Running in production? Any side effects? We'd really like to have a greenlet friendly version of pylibmc.
@thedrow No side effect found yet. We are using https://github.com/douban/python-libmemcached instead of pylibmc currently. Both of the 2 Python libraries are just wrappers, which are based on libmemcached. I guess you just need to patch the "/usr/lib/libmemcached.so" using greenify and then the pylibmc should work without blocking in gevent.
Why aren't you guys using pylibmc?
@thedrow We have already started using python-libmemcached before the birth of pylibmc. These 2 libraries don't keep the same behavior for some functions (like set_multi, after they do the same work successfully, one return True and one return [] ). That actually matters little. Main reason is that the feature of large object support has already been added in python-libmemcached before libmemcached start to support it. These 2 features are not compatible. Since data have been persisted in memcached servers. it's hard for us to do any changement.

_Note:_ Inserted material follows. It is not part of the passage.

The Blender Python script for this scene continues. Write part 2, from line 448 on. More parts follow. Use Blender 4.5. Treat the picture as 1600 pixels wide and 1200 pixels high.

Though pylibmc is the fastest among all these libmemcached-based mc client libraries in python, the codebase of libmemcached is quite complex, just like a blackbox. The branch of libmemcached we use is old and even not be possible to sync with upstream. So we have to reinvent a new wheel named libmc, written in C++/Cython with fully benchmark and without extra dependency. which can be seen as a alternative to (libmemcached + python-libmemcached). Benchmark shows it's not slower than pylibmc in almost all cases. Main development work is almost done. We're currently testing it and will consider open source it in the near feature.
Do you have some example code I can benchmark against? For example 1000 reads with threads vs. 1000 reads with greenify+gevent?
@thedrow
One benchmark result and the code: https://gist.github.com/mckelvin/5423501360db27d7bc50 , though we haven't benched greenify+libmc yet.
(I'm afraid the issue is off the topic now. :smile: )
It's available on pypi now: https://pypi.python.org/pypi/greenify
Woot!
There's no need to install from the repository unless you consider this project not ready for consumption.